Exide Industries: The stock on the weekly chart has indicated a strong uptrend since the last 5 months and recently with a short correction from the peak zone of 273 has cooled off to show signs of bottoming out near 240 levels. Almost a retracement of 38.20% is completed of the recent rally and with an indication of improvement visible in the weekly chart, one can anticipate for further rise in the coming months, advised PL.
“The RSI also has cooled off from the highly overbought zone and is well placed at an attractive level for another strong upward move. With the chart looking good, we suggest buying and accumulating the stock for an upside target of 300-340 levels keeping the stop loss of 225,” said PL.
L&T: The stock on the weekly chart, has given a strong bull run in the last one year and recently witnessed some profit booking from the peak zone of 3120 level and has slipped to some extent to take a breather. On the daily chart, it has shown signs of taking support near the significant 50EMA level of the 2890 zone with some consolidation seen and indicating a pullback to improve the bias. With the RSI also showing a trend reversal has signaled a buy with immense upside potential visible from current levels, said the brokerage. “We suggest buying and accumulating the stock for an upside target of 3500-4350 levels keeping the stop loss of 2700,” it added.

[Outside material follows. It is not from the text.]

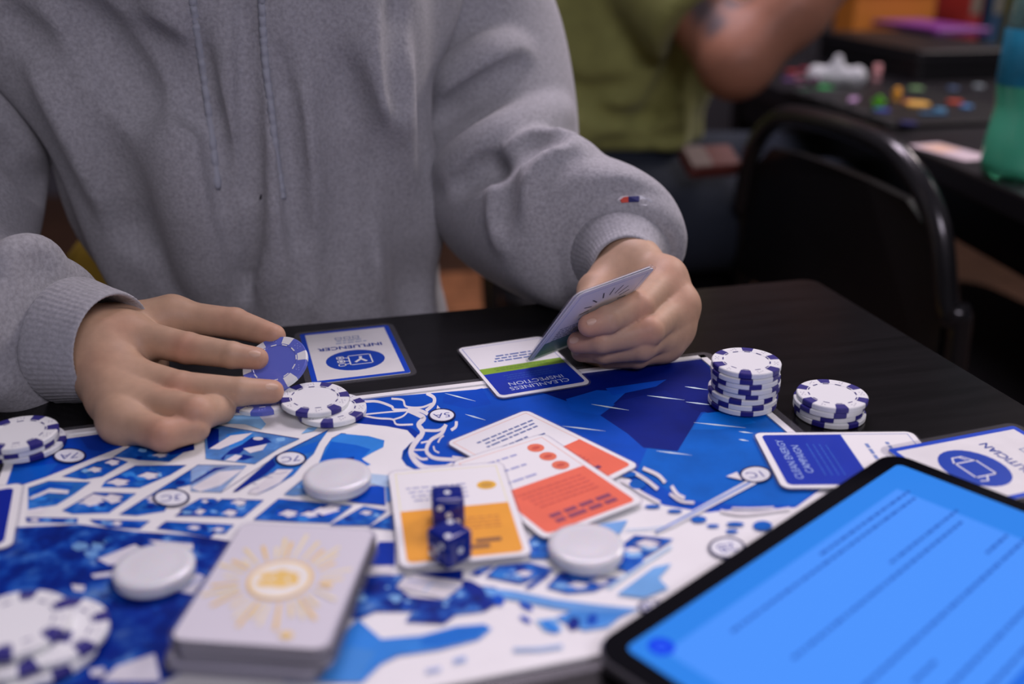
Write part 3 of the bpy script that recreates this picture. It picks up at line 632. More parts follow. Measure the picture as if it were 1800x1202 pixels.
# the cards held up in the left hand
HA, HB, HC = [np.array(q) + np.array([0, 0, TZ]) for q in ((.0900, .5779, .0766), (.0387, .5410, .0711), (.0066, .5879, .0065))]
hx = Vector(HA - HB).normalized(); hy = Vector(HB - HC); hy = (hy - hx*hy.dot(hx)).normalized(); hz = hx.cross(hy)
hc = Vector((HA + HC)/2)
if hz.dot(Vector(EYE) - hc) < 0: hz = -hz; hx = -hx
for i in range(2):
    M = Matrix.Translation(hc - hz*.0009*i + hx*(-.0012*i) + hy*(.0006*i)) @ Matrix((hx, hy, hz)).transposed().to_4x4() @ Matrix.Rotation(math.radians((0, 1.2, -1.5)[i]), 4, 'Z')
    a = None
    if i == 0:
        a = Art(); a.frame(-26.5, -39, 26.5, 39, .5, pc(160, 165, 205)); a.rect(-26.5, -39, 26.5, -20, pc(92, 120, 120))
        for k in range(15):
            t = math.pi*2*k/15; a.line([(4 + 11*math.cos(t), 14 + 11*math.sin(t)), (4 + 18*math.cos(t), 14 + 20*math.sin(t))], .9, pc(60, 66, 84))
        for k in range(6): a.small_print(-22, 18, -4 - 3*k, 1.0, pc(70, 84, 120), k)
    card_at(0, 0, 0, .060, .086, ('laminated pale card held up in the hand, nearest the camera', 'laminated card held up in the hand, behind the pale one on the thumb side')[i], a, M=M, film=.002, group='cards held in the hand')

# ------------------------------------------------------------------ poker chips
M_cw = mat('chip_white', pc(208, 200, 216), .42, bump=(400, .05, .0004)); M_cb = mat('chip_blue_spot', pc(34, 28, 112), .42)
M_cbl = mat('chip_blue', pc(88, 94, 186), .25, coat=.3); M_dash = mat('chip_ink', pc(50, 44, 110), .5); M_gry = mat('chip_grey_ink', pc(140, 134, 160), .5)
CR, CT = .0203, .0033
def chip_meshes(body, spot, ink, ink2):
    out = {}
    bm = bmesh.new(); b = .0005
    lathe(bm, [(0, 0), (CR-b, 0), (CR, b), (CR, CT-b), (CR-b, CT), (.0136, CT), (.0133, CT-.0002), (0, CT-.0002)], 48)
    me = bpy.data.meshes.new('chip_body'); bmesh.ops.recalc_face_normals(bm, faces=bm.faces[:]); bm.to_mesh(me); bm.free(); me.materials.append(body); out['body'] = me
    bm = bmesh.new(); hw = math.radians(10.5); e = .00006; prof = [(.0146, CT+e), (CR-b, CT+e), (CR+e, CT-b), (CR+e, b), (CR-b, -e), (.0146, -e)]
    g = [[bm.verts.new((r*math.cos(t), r*math.sin(t), z)) for r, z in prof] for t in [-hw + 2*hw*i/5 for i in range(6)]]
    for p, q in zip(g, g[1:]):
        for i in range(len(prof)-1): bm.faces.new((p[i], q[i], q[i+1], p[i+1]))
    me = bpy.data.meshes.new('edge_spot'); bmesh.ops.recalc_face_normals(bm, faces=bm.faces[:]); bm.to_mesh(me); bm.free(); me.materials.append(spot); out['spot'] = me
    bm = bmesh.new()
    for k in range(12):
        t0 = 2*math.pi*k/12
        vs = [bm.verts.new((r*math.cos(t), r*math.sin(t), CT+.00005)) for r, t in ((.0134, t0-.13), (.0142, t0-.13), (.0142, t0+.13), (.0134, t0+.13))]; bm.faces.new(vs)
    me = bpy.data.meshes.new('dash_ring'); bm.to_mesh(me); bm.free(); me.materials.append(ink); out['ring'] = me
    bm = bmesh.new()
    for k in range(6):
        t0 = 2*math.pi*(k+.5)/6
        for u, w in [(-.0016, -.0009), (-.0016, .0009), (0, 0), (.0016, -.0009), (.0016, .0009)][:3 + k % 3]:
            c_ = np.array([.0172*math.cos(t0) - u*math.sin(t0) + w*math.cos(t0), .0172*math.sin(t0) + u*math.cos(t0) + w*math.sin(t0)])
            bm.faces.new([bm.verts.new((c_[0] + .00042*math.cos(a), c_[1] + .00042*math.sin(a), CT+.00005)) for a in [2*math.pi*i/8 for i in range(8)]])
    me = bpy.data.meshes.new('pip_marks'); bm.to_mesh(me); bm.free(); me.materials.append(ink2); out['pips'] = me
    return out
CHW = chip_meshes(M_cw, M_cb, M_dash, M_gry); CHB = chip_meshes(M_cbl, M_cw, M_cw, mat('chip_pale_ink', pc(120, 125, 200), .4))
def chip(loc, rz, label, group=None, kit=None, M=None, tilt=(0, 0)):
    kit = kit or CHW; root = empty('poker_chip')
    if M is not None: root.matrix_world = M
    else: root.location = loc; root.rotation_euler = (tilt[0], tilt[1], rz)
    tag(root, label, 'poker chip', group)
    link('chip_body', kit['body'], None, root)
    for k in range(6):
        o = link('edge_spot', kit['spot'], None, root); o.rotation_euler = (0, 0, 2*math.pi*k/6)
    link('dash_ring', kit['ring'], None, root); link('pip_marks', kit['pips'], None, root)
    return root
def stack(px, py, n, name, seed, first=.0, jit=.0009, rots=None):
    r = random.Random(seed); p = tab(px, py, first + n*CT)
    for i in range(n):
        top = i == n-1
        pos = ('topmost' if top else 'lowest' if i == 0 else ['second', 'third', 'fourth', 'fifth', 'sixth', 'seventh', 'eighth'][i-1] + ' from the bottom')
        chip((p[0] + (0 if top else r.uniform(-jit, jit)), p[1] + (0 if top else r.uniform(-jit, jit)), TZ + first + i*(CT+.00008)), rots[i] if rots else r.uniform(0, 1.05), f'white poker chip, {pos} {name}', 'chips ' + name)
stack(1312, 635, 8, 'in the tall stack on the board corner', 4, LAY, rots=[.45, .75, .1, .5, .28, .6, .35, .28])
stack(1463, 692, 4, 'in the short stack on the bare table', 9, .0002, .0014, rots=[.95, .2, .55, .52])
p = tab(583, 716, LAY+CT); chip((p[0], p[1], TZ+LAY), .55, 'white poker chip lying flat on the board under a leaning chip', 'chips beside the held chip')
p = tab(553, 700, LAY+2*CT); chip((p[0], p[1], TZ+LAY+CT+.0009), .32, 'white poker chip leaning on another chip beside the blue oval card', 'chips beside the held chip', tilt=(math.radians(2.5), math.radians(2.5)))
p = tab(462, 697, .004); chip((p[0], p[1], TZ+.0003), .2, 'blue poker chip lying on the table under the fingertips', None, CHB)
cc = at(484, 640, .606); to = Vector(-ray(484, 640)).normalized(); upv = Vector(UP); rtv = Vector(RT)
nz = (to*math.cos(math.radians(41)) + (upv*.86 - rtv*.5).normalized()*math.sin(math.radians(41))).normalized(); nx = nz.orthogonal().normalized(); ny = nz.cross(nx)
HELD = Matrix.Translation(Vector(cc) - nz*CT/2) @ Matrix((nx, ny, nz)).transposed().to_4x4() @ Matrix.Rotation(.35, 4, 'Z')
chip(None, 0, 'blue poker chip with white spots held between thumb and fingers', None, CHB, M=HELD)
for i, (px, py, zz_, rr_) in enumerate(((46, 781, LAY, .15), (33, 773, LAY+CT+.0001, .75), (32, 765, LAY+2*CT+.0002, .35))):
    p = tab(px, py - 6, zz_+CT); chip((p[0], p[1], TZ+zz_), rr_, f"white poker chip, {('lowest', 'middle', 'topmost')[i]} of the small pile at the far left board corner", 'chips at the far left corner')
for i, (px, py, zz_, rr_, tx, ty) in enumerate(((78, 1135, LAY, .2, 0, 0), (0, 1165, LAY, .9, 0, 0), (95, 1105, LAY+CT+.0006, .5, .03, .03), (30, 1125, LAY+CT+.0006, .1, .02, -.02), (28, 1092, LAY+2*CT+.0016, .7, .03, .02))):
    p = tab(px, py, zz_+CT); chip((p[0], p[1], TZ+zz_), rr_, ('white poker chip flat under the near left heap, right side', 'white poker chip flat under the near left heap, cut off by the frame', 'white poker chip slumped right on the near left heap', 'white poker chip second from top of the near left heap', 'white poker chip topmost on the near left heap')[i], 'chips in the near left heap', tilt=(tx, ty))

# ------------------------------------------------------------------ frosted capsules, dice
M_cap = mat('frosted_plastic', pc(214, 208, 228), .3, trans=.12, coat=.4, sss=.35)
for (px, py), lb in (((593, 843), 'frosted clear plastic disc beside the draw pile, furthest of three'), ((1030, 965), 'frosted clear plastic disc beside the coral cards'), ((272, 1003), 'frosted clear plastic disc on the dark blue forest, left of the draw pile')):
    p = tab(px, py, .005); root = empty('plastic_disc', (p[0], p[1], TZ+LAY)); tag(root, lb, 'token', 'frosted plastic discs')
    R = .0172
    bm = bmesh.new(); lathe(bm, [(0, 0), (R-.0015, 0), (R-.0004, .0004), (R, .0014), (R, .0026), (R-.0006, .0033)], 48); bmobj('base_shell', bm, M_cap, root, True)
    bm = bmesh.new(); lathe(bm, [(R-.0006, .0033), (R+.0002, .0036), (R+.0002, .0052), (R-.0006, .0062), (R-.003, .0068), (R-.0042, .0066), (R*.5, .0071), (0, .0073)], 48); bmobj('lid', bm, M_cap, root, True)
M_die = mat('die_blue', (.002, .022, .34, 1), .12, trans=.4, coat=.2, spec=.45); M_pip = mat('pip_white', pc(205, 200, 215), .5)
def die(p, rot, label, s=.0152, one=1):
    root = empty('die', p); root.rotation_euler = rot; tag(root, label, 'die', 'blue dice on the amber card')
    bm = bmesh.new(); box(bm, (0, 0, 0), (s, s, s)); bmesh.ops.bevel(bm, geom=bm.edges[:], offset=.0022, segments=4, affect='EDGES', profile=.5); bmobj('cube_body', bm, M_die, root, True)
    lay = {1: [(0, 0)], 2: [(-1, -1), (1, 1)], 3: [(-1, 1), (0, 0), (1, -1)], 4: [(-1, -1), (-1, 1), (1, -1), (1, 1)], 5: [(-1, -1), (-1, 1), (0, 0), (1, -1), (1, 1)], 6: [(-1, -1), (-1, 0), (-1, 1), (1, -1), (1, 0), (1, 1)]}
    me = None
    for n_, ax in ((1, (0, 0, one)), (6, (0, 0, -one)), (3, (0, -1, 0)), (4, (0, 1, 0)), (2, (1, 0, 0)), (5, (-1, 0, 0))):
        A = Vector(ax); q = A.to_track_quat('Z', 'Y').to_matrix().to_4x4()
        for u, v in lay[n_]:
            if me is None:
                bm = bmesh.new(); lathe(bm, [(.00155, -.0002), (.00155, .00012), (.0009, .00004), (0, 0)], 14); me = bpy.data.meshes.new('pip'); bm.to_mesh(me); bm.free(); me.materials.append(M_pip)
            o = link('pip', me, None, root); o.matrix_local = q @ Matrix.Translation((u*s*.26, v*s*.26, s/2))
    return root
p = tab(787, 932, LAY); die((p[0], p[1]+.0045, TZ+LAY+.0028+.0076), (0, 0, math.radians(7)), 'dark blue die showing three dots, the die further from the camera')
p = tab(790, 1002, LAY); die((p[0], p[1]+.0055, TZ+LAY+.0028+.0076), Matrix(((0, .731, -.682), (0, .682, .731), (1, 0, 0))).to_euler(), 'dark blue die turned corner on, the die nearer the camera', one=-1)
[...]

SRF: “The stock has maintained the long-term trendline support zone near 2000 levels on the weekly chart and currently has shown improvement in the bias with pullback witnessed and anticipated to carry on the positive move further ahead. A decisive move past the 2350 zone of the cluster of moving averages of 50EMA and 100 period MA on the weekly chart shall further strengthen the trend and can expect for strong upward move in the coming months. With the RSI also well placed and indicating a trend reversal to signal a buy, we suggest buying and accumulating the stock for an upside potential target of 2600-2950 keeping the stop loss near 2000 levels,” said PL.
Tata Motors: The weekly chart has indicated a strong bull run for the stock in the last 2-3 years and after every consolidation phase, has indicated a strong upward move to scale new heights. Recently after the decent rally, it has been consolidating for quite some time maintaining above the significant 50EMA zone, on the daily chart, with near-term support intact near 590 levels, the brokerage said.
“On the weekly chart, maintaining the support near the 550 zone of the important 50EMA level, once a decisive move past the 677 zone is established, shall trigger for fresh breakout anticipating further targets of 750 and 820 levels for the medium-term time frame. We suggest buying and accumulating for an upside potential target of 780-820 levels keeping the stop loss of 550,” it added.
Tata Power: “The stock has witnessed a decent rally in the last 5-6 months indicating a clear triangular breakout on the weekly chart thereafter strengthening the trend and recently with a short correction with 50% retracement of the recent rally has shown signs of taking support near the confluence of 50EMA and 100 period MA zone of 228-230 levels to make the chart look attractive. There is much upside potential from current levels and can anticipate for further rise in the coming months. We suggest buying and accumulating the stock for an upside potential target of 290 - 320 keeping the stop loss of 210,” said PL.
Disclaimer: The views and recommendations made above are those of individual analysts or broking companies, and not of MintGenie. We advise investors to check with certified experts before taking any investment decisions.